Occasionally, that summer, I'd walk past a line of PETA protesters with their signs, "Why Cage Life?" and I would think, "Oh, you have no idea."

I suppose I would have been a failure as a farmer.

Farmers, of course, kill things all the time, without shedding a tear, unless of course they have to shoot their favorite horse or dog: Then they get all emotional.

But if those animals could talk or communicate with us, things might get a lot more complicated. 

About 15 years ago, I read Michael Pollan's book, Omnivore's Dilemma, and although he is no vegetarian, and ends his book with a wild boar hunt, and the dinner he made of his prey, I came away from that saying, "I can live without meat. Why bother eating animals?"

Eventually, I started back eating lobsters, who have no real face, and salmon, who are suicidal anyway, and then most fish. Once a year, I eat pork spare ribs. But mostly, I live on cereal, vegetables and stuff you grow in the soil, and haven't missed meat. It's a problem for my family, who is populated with superb cooks, but they have adjusted. I've had to formulate a rule so they know what they can cook if they want to include me: No barnyard animals.

I'm not opposed to eating deer, which are a classic example of populations without predators run amuck.

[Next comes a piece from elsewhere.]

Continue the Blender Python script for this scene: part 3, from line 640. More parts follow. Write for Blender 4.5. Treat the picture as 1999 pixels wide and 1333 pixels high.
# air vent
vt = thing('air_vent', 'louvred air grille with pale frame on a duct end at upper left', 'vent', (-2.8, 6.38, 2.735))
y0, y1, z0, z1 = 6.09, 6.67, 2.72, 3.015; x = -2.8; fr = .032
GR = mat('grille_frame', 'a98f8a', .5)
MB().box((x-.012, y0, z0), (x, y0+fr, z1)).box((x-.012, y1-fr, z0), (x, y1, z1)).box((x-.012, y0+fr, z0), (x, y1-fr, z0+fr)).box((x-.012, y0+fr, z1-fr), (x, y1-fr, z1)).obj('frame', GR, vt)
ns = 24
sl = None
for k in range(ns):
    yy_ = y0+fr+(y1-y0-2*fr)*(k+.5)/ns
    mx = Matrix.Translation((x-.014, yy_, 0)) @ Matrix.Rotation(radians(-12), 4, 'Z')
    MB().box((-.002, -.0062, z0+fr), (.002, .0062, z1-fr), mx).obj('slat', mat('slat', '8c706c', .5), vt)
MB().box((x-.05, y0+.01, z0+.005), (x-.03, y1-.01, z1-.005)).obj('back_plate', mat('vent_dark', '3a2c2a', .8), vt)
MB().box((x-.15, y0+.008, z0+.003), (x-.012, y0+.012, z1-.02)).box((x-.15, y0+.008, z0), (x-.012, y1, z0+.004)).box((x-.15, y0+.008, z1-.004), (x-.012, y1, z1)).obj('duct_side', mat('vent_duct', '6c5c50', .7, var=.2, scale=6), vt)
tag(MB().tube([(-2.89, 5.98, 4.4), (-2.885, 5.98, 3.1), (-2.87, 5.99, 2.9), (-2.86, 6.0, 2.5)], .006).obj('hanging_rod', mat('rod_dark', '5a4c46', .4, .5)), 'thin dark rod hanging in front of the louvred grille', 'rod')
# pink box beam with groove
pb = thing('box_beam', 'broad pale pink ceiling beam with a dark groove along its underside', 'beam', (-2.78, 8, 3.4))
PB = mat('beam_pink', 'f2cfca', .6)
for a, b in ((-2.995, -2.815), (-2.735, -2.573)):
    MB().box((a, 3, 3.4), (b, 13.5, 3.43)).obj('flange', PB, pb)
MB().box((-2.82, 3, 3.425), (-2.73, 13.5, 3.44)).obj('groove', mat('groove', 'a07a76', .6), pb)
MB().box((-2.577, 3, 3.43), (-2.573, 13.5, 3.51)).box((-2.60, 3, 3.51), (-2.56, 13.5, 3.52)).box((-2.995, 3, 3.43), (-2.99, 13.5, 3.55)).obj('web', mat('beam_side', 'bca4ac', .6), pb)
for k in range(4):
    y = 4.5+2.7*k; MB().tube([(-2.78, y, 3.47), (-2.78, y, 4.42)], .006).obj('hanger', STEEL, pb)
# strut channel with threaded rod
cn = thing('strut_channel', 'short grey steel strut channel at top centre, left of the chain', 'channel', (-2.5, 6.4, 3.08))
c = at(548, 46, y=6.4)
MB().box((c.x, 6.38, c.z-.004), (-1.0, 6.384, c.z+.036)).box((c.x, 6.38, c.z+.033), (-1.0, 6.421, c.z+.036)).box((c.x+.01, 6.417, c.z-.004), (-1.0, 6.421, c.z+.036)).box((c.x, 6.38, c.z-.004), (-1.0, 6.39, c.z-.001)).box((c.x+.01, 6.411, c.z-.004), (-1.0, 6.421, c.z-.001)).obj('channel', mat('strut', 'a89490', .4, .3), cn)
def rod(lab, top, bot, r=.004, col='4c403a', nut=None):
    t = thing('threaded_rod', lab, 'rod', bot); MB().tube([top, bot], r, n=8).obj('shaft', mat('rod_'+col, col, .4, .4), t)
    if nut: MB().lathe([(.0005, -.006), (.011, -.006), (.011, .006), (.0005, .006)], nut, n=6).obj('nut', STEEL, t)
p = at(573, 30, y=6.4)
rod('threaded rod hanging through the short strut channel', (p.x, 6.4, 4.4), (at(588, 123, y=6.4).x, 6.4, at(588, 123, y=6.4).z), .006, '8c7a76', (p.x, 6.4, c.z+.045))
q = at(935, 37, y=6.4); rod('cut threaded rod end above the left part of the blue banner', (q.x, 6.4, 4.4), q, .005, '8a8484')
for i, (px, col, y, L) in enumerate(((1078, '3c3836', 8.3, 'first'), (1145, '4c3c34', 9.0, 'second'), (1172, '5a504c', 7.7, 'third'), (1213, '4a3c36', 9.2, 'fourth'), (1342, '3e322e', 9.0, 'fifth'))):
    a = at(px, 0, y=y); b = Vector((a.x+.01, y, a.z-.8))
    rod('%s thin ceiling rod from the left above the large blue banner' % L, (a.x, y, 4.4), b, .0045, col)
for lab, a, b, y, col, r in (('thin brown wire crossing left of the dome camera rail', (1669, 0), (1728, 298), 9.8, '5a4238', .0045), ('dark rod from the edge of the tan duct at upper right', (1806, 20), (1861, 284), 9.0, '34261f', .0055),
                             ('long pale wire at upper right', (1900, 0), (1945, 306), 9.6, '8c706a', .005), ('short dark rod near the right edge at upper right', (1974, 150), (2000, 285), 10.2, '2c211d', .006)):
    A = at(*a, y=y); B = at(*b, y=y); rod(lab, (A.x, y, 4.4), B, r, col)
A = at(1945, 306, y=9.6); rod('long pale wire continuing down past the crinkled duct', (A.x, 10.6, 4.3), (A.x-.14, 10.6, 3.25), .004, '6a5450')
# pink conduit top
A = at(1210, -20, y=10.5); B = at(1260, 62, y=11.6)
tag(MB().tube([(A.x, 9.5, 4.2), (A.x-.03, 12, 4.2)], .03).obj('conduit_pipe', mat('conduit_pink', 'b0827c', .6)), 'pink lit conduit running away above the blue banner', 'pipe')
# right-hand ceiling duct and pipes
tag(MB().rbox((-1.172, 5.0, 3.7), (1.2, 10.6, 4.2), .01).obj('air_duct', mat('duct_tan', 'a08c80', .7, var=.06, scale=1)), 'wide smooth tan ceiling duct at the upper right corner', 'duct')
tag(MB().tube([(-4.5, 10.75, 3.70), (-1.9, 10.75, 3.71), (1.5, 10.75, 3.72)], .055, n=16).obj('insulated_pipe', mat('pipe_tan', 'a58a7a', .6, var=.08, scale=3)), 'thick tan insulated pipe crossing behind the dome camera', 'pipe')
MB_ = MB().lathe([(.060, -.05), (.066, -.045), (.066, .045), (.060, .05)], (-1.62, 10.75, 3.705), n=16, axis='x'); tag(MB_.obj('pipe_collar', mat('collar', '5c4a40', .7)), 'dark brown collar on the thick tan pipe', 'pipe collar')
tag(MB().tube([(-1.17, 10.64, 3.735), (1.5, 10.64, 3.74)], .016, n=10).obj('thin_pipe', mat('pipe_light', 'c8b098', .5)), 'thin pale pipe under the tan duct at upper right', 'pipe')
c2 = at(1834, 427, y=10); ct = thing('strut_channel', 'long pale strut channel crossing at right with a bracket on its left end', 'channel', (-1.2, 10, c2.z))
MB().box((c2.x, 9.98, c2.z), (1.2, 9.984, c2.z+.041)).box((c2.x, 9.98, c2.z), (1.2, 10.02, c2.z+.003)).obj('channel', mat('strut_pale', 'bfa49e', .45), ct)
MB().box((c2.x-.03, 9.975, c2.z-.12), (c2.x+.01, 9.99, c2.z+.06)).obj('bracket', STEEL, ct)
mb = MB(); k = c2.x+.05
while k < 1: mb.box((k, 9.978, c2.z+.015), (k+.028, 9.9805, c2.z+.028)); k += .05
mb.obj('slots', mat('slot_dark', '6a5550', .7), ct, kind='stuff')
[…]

But I haven't done it beyond tasting a venison horderve.



But certain stories have driven home the point about animals. Beryl Markham's stunning 1942 book, West With the Night,  tells of how she acted as a bush pilot, taking off in a small airplane in Kenya to find bull elephants with big tusks so rich Americans, like Teddy Roosevelt on safari could shoot them. She did that until she realized whenever she flew overhead, the elephants would quickly form a circle, all facing inward so the tusks were not visible from above.

"They are protecting their bulls, concealing those big tusks!" Markham said, "They know why I'm up here. They connect the airplane to the hunters who follow it!" she realized to her horror. She landed her plane and quit, refusing to take part in the murder of any animal that smart.



But does an animal have to be that smart for us to want to not kill it, gut it and turn its brain fluid into transmission oil, glue or lamplighter fluid? 

Are we unsympathetic to the dumb animals but willing to spare the smart ones?



They are all "sentient," aren't they?

Like those dumb lab rats, they want to live.